Usually, the amount you can release is linked to your age; the older you are the greater the cash sum that can be released. Most providers will release a fixed percentage based on your age. For example a 60-year-old could release 20%, a 65-year–old could release 25%, and so on. The amount available varies between providers. The amount you can borrow also depends on the value of your property, your age, and sometimes your health. New mortgage rules mean any lifetime mortgage applications will be assessed based on whether you can afford to repay the loan.
The amount of inheritance available will be the difference between the proceeds from the sale of the house and the amount outstanding on the plan when it’s redeemed. However as property prices rise and fall, we can't predict the future value of your property when it's eventually sold, so we can’t predict what inheritance will be available. If your plan has a lifetime fixed interest rate, you'll have the certainty of knowing exactly what your future liability will be. Some providers offer an inheritance protection facility which allow clients to protect a specific percentage of the property’s future value. Your advisor will discuss this option if protecting an inheritance is one of your priorities.
There are four main costs associated with equity release. 1. Advice fee At StepChange Financial Solutions we don't charge any advice fees. 2. Valuation fee This is payable when you submit your application and usually depends on the estimated value of your property. 3. Legal fee We recommend that you agree a fixed fee with your solicitor once your equity release offer is confirmed. Typical legal fees range between £400 and £500. If you’re purchasing a property, or the legal position of your property is not straightforward, additional costs may apply. 4. Application fee Some lenders may charge an application fee. Where this is the case it typically costs £695.

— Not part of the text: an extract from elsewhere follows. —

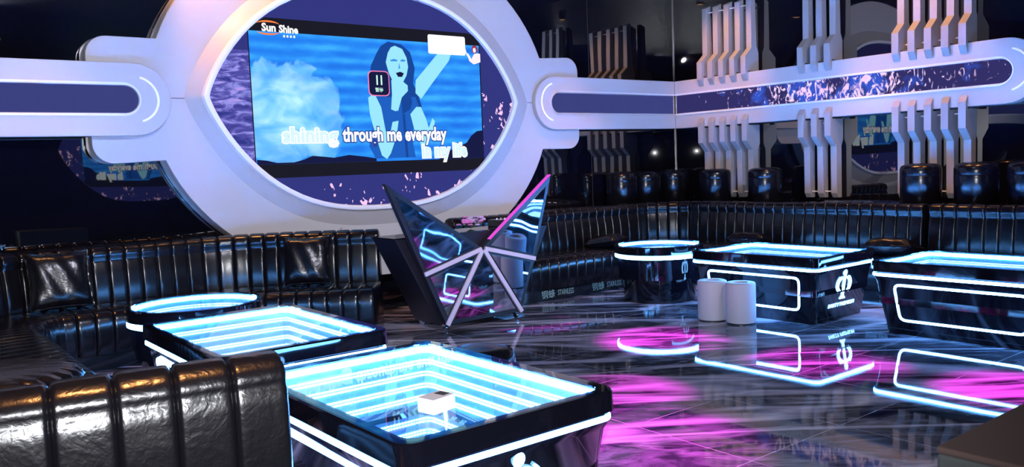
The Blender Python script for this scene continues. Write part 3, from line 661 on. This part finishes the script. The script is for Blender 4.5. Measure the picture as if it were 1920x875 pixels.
# ------------------------------------------------------------------ glowing tables
def body_x(z): return 0.40+0.07*z/0.44
def body_y(z): return 0.60+0.07*z/0.44
def rr3(hx, hy, r, z, n=4): return [(x, y, z) for x, y in rrect(0, 0, 2*hx, 2*hy, r, n)]
def make_table():
    t = thing('light_table', 'x', 'table')
    mb = MB(); mb.loft([rr3(.40, .60, .05, 0.0), rr3(.47, .67, .06, .44), rr3(.485, .685, .07, .465), rr3(.487, .687, .07, .508), rr3(.50, .70, .07, .515), rr3(.50, .70, .07, .592), rr3(.494, .694, .066, .600), rr3(.448, .648, .05, .600), rr3(.448, .648, .05, .25)], True, False)
    mb.build('body', M['table_black'], t, True, ang=30)
    mb = MB(); mb.loft([rr3(.446, .646, .05, .594), rr3(.446, .646, .05, .262)], False, False); mb.build('well_lining', M['well'], t)
    mb = MB(); mb.loft([rr3(.447, .647, .05, .258), rr3(.447, .647, .05, .262)], True, True); mb.build('well_mirror', M['mirror'], t)
    mb = MB()
    for k in range(5):  # rings below the top pair imitate its mirror images
        z = .578-k*.062
        for dz in (0, -.016):
            mb.loft([rr3(.445, .645, .05, z+dz+.0045), rr3(.441, .641, .05, z+dz+.0045), rr3(.441, .641, .05, z+dz-.0045), rr3(.445, .645, .05, z+dz-.0045)], False, False, int(k == 0))
    mb.build('led_and_image_rings', [M['dots'], M['dots_top']], t)
    mb = MB(); mb.loft([rr3(.488, .688, .068, .5985), rr3(.488, .688, .068, .6035)], True, True); mb.build('glass_top', M['glass'], t)
    mb = MB(); mb.loft([rr3(.486, .686, .07, .478), rr3(.494, .694, .075, .481), rr3(.494, .694, .075, .499), rr3(.486, .686, .07, .502)], False, False); mb.build('led_strip', M['led'], t, True)
    for sg in (-1, 1):      # rounded outline on each long side
        mb = MB(); c = [(.50, .412), (-.50, .412), (-.47, .120), (.47, .120)]; path = []
        for i in range(4):
            p = Vector(c[i]); a = (Vector(c[i-1])-p).normalized()*.05; b = (Vector(c[(i+1) % 4])-p).normalized()*.05
            for k in range(6):
                q = k/5; path.append(p+a*(1-q)**2+b*q**2)
        mb.tube([(sg*(body_x(p.y)-.0015), p.x, p.y) for p in path], .0105, 8, True); mb.build('side_light', M['led'], t, True)
    for sg in (-1, 1):      # emblem and words on each short side
        def to3(a, b, h): return (a if sg < 0 else -a, sg*(body_y(b)+.003+max(h, 0)*1.0), b)
        e = MB(); dot = [(0.0+.028*math.cos(x), .425+.030*math.sin(x)) for x in [2*PI*i/20 for i in range(20)]]
        def shape(poly): vs, fs = plate_mesh(poly, [], .006, to3); e.add(vs, fs)
        shape(dot)
        shape([(-.018, .385), (.018, .39), (.020, .215), (.045, .195), (.045, .188), (-.045, .188), (-.045, .195), (-.020, .215)])
        for s2 in (-1, 1):
            for r0, r1, th0, th1, zz in ((.072, .098, -62, 82, .318), (.103, .118, -50, 56, .318)):
                o_ = [(s2*(.012+r1*.95*math.cos(math.radians(a_))), zz+r1*math.sin(math.radians(a_))*.78) for a_ in [th0+(th1-th0)*i/16 for i in range(17)]]
                i_ = [(s2*(.012+r0*.95*math.cos(math.radians(a_))), zz+r0*math.sin(math.radians(a_))*.78) for a_ in [th1+(th0-th1)*i/16 for i in range(17)]]
                shape(o_+i_)
        e.build('emblem', M['logo'], t)
        e = MB(); vs, fs = text_mesh('PARTY PREMIUM', .050, lambda a, b, h: to3(a, b+.122, h), .003, -.0008, 0.15, 'CENTER', 1.0)
        k = .42/(max(v[0] for v in vs)-min(v[0] for v in vs)); e.add([(v[0]*k, v[1], v[2]) for v in vs], fs); e.build('lettering', M['logo'], t)
    return t
T = make_table()
TL = [((1.85, 3.05), 'near glowing mirror-top table with a small white box on its glass'),
      ((1.87, 4.88), 'glowing mirror-top rectangular table standing behind the near one, beside the left sofa'),
      ((6.96, 4.75), 'glowing rectangular table showing its lit emblem behind the two white cylinder stools'),
      ((7.07, 2.95), 'glowing rectangular table cut off at the right edge of the view')]
for i, ((x, y), lb) in enumerate(TL):
    o = T if i == 0 else copy_tree(T)
    o.location = (x, y, 0); o['label'] = lb; o['group'] = 'rectangular light tables'
def make_round():
    t = thing('round_light_table', 'x', 'table')
    mb = MB(); mb.lathe([(.38, 0), (.40, .44), (.455, .465), (.457, .505), (.475, .515), (.475, .592), (.468, .60), (.432, .60), (.432, .25)], n=64, cap1=False); mb.build('body', M['table_black'], t, True, ang=30)
    mb = MB(); mb.lathe([(.430, .594), (.430, .262)], n=64, cap0=False, cap1=False); mb.build('well_lining', M['well'], t, True)
    mb = MB(); mb.lathe([(.431, .258), (.431, .262)], n=64); mb.build('well_mirror', M['mirror'], t)
    mb = MB()
    for k in range(5):  # rings below the top pair imitate its mirror images
        z = .578-k*.062
        for dz in (0, -.016): mb.lathe([(.430, z+dz+.0045), (.426, z+dz+.0045), (.426, z+dz-.0045), (.430, z+dz-.0045)], n=64, cap0=False, cap1=False, mi=int(k == 0))
    mb.build('led_and_image_rings', [M['dots'], M['dots_top']], t, True)
    mb = MB(); mb.lathe([(.462, .5985), (.462, .6035)], n=64); mb.build('glass_top', M['glass'], t)
    mb = MB(); mb.lathe([(.455, .468), (.468, .473), (.468, .499), (.455, .505)], n=64, cap0=False, cap1=False); mb.build('led_strip', M['led'], t, True)
    return t
R1 = make_round(); R1.location = (6.83, 6.18, 0); R1['label'] = 'glowing round table in front of the corner sofa'; R1['group'] = 'round light tables'
R2 = copy_tree(R1); R2.location = (1.93, 6.25, 0); R2['label'] = 'glowing round table in front of the left sofa'
bx = thing('paper_box', 'small white paper box lying on the near glowing table', 'box', (1.66, 2.62, .6035), math.radians(12))
mb = MB(); mb.box((0, 0, .024), (.115, .085, .048)); mb.build('carton', M['paper'], bx, bevel=.004)
mb = MB(); mb.box((0, 0, .052), (.118, .088, .008)); mb.build('lid', M['paper'], bx, bevel=.002)
mb = MB(); mb.box((0.03, 0, .0565), (.035, .05, .001)); mb.build('tissue_slot', M['dark_inside'], bx)

# ------------------------------------------------------------------ angular stand with mirror facets
st = thing('dj_stand', 'angular black butterfly-shaped stand with mirror facets and pale strips, on castors mid-room', 'stand', (4.66, 6.45, 0)); sf = st.location[:]
yF2 = 6.45
TLp, V, TRp = (3.625, 6.37, 1.381), (4.67, 6.435, .732), (5.50, 6.37, 1.391)
ML, MR, BLp, BRp = (4.02, 6.45, .55), (5.31, 6.445, .57), (4.24, 6.45, .055), (5.12, 6.45, .065)
def tri_plate(mb, tri, a, b, ins=0.0):
    P3 = [Vector(p) for p in tri]; n = (P3[1]-P3[0]).cross(P3[2]-P3[0]).normalized()
    if n.y > 0: n = -n
    out = []
    for i in range(3):
        p = P3[i]; u = (P3[i-1]-p).normalized(); v = (P3[(i+1) % 3]-p).normalized(); out.append(p+(u+v).normalized()*min(ins/math.sin(u.angle(v)/2), .28) if ins else p)
    mb.loft([[p+n*a for p in out], [p+n*b for p in out]], True, True)
TRI = [(TLp, V, ML), (V, TRp, MR), (V, ML, BLp), (V, BLp, BRp), (V, BRp, MR)]
mb = MB()
for tr in TRI: tri_plate(mb, tr, 0.0, -0.06)
mb.build('front_frame', M['black_metal'], st, off=sf)
M['facet'] = pr('smoked_mirror', (0.42, 0.50, 0.62), 0.03, metal=1, bump=0.35, bscale=2.2, bdist=0.02, detail=1)
M['facet_flat'] = pr('clear_mirror', (0.55, 0.56, 0.62), 0.02, metal=1, bump=0.04, bscale=2, bdist=0.01, detail=1)
for k, tr in enumerate(TRI):
    mb = MB(); tri_plate(mb, tr, 0.008, -0.002, .042); mb.build('mirror_facet', M['facet' if k < 2 else 'facet_flat'], st, off=sf)
def strip(a, b, w=.020):
    a = Vector(a); b = Vector(b); d = (b-a).normalized(); n = Vector((-d.z, 0, d.x)).normalized()*w; a = a+d*.02; q = Vector((0, -.024, 0))
    mb = MB(); mb.loft([[a+n, b+n, b-n, a-n], [a+n+q, b+n+q, b-n+q, a-n+q]], True, True); return mb.build('light_strip', M['lilac'], st, off=sf, bevel=.003)
for e in (ML, BLp, BRp, MR): strip(V, e)
# body behind
mb = MB(); zt = .88
f0 = [(4.20, yF2+.07, .055), (5.14, yF2+.07, .055), (5.55, yF2+.07, zt), (3.78, yF2+.07, zt)]; b0 = [(4.20, 6.94, .055), (5.14, 6.94, .055), (5.55, 6.94, zt), (3.78, 6.94, zt)]
mb.loft([f0, b0], True, True); mb.build('body', M['stand_side'], st, off=sf, bevel=.004)
mb = MB(); mb.box((4.665, 6.733, zt+.006), (1.78, .42, .012)); mb.build('top_board', M['table_black'], st, off=sf, bevel=.002)
# upper edge of the right wing; its emission stands in for reflected magenta light
a = Vector(V); b = Vector(TRp); d = (b-a).normalized(); up_ = Vector((-d.z, 0, d.x)).normalized()*.005; q = Vector((0, .05, 0)); a = a+d*.12
mb = MB(); mb.loft([[a, b, b+q, a+q], [a+up_, b+up_, b+q+up_, a+q+up_]], True, True); o = mb.build('edge_glow', M['magenta_edge_glow'], st, off=sf); o['label'] = 'upper edge of the right wing, made to glow for the magenta light it reflects'
for cx, cy in ((4.25, 6.50), (5.09, 6.50), (4.25, 6.9), (5.09, 6.9)):
    mb = MB(); mb.tube([(cx-.012, cy, .027), (cx+.012, cy, .027)], .027, 16); mb.box((cx, cy, .05), (.04, .04, .02)); mb.build('castor', M['chrome'], st, True, off=sf)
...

All plans that meet the standards of the Equity Release Council: guarantee lifetime tenancy in your property, regardless of what happens to future interest rates, property values or investments can be transferred to a new property, subject to the approval of the plan provider, and carry a ‘no negative equity’ guarantee meaning the amount owed can never exceed the value of the property. Providing you maintain your home to a reasonable standard and fulfil the terms of the agreement.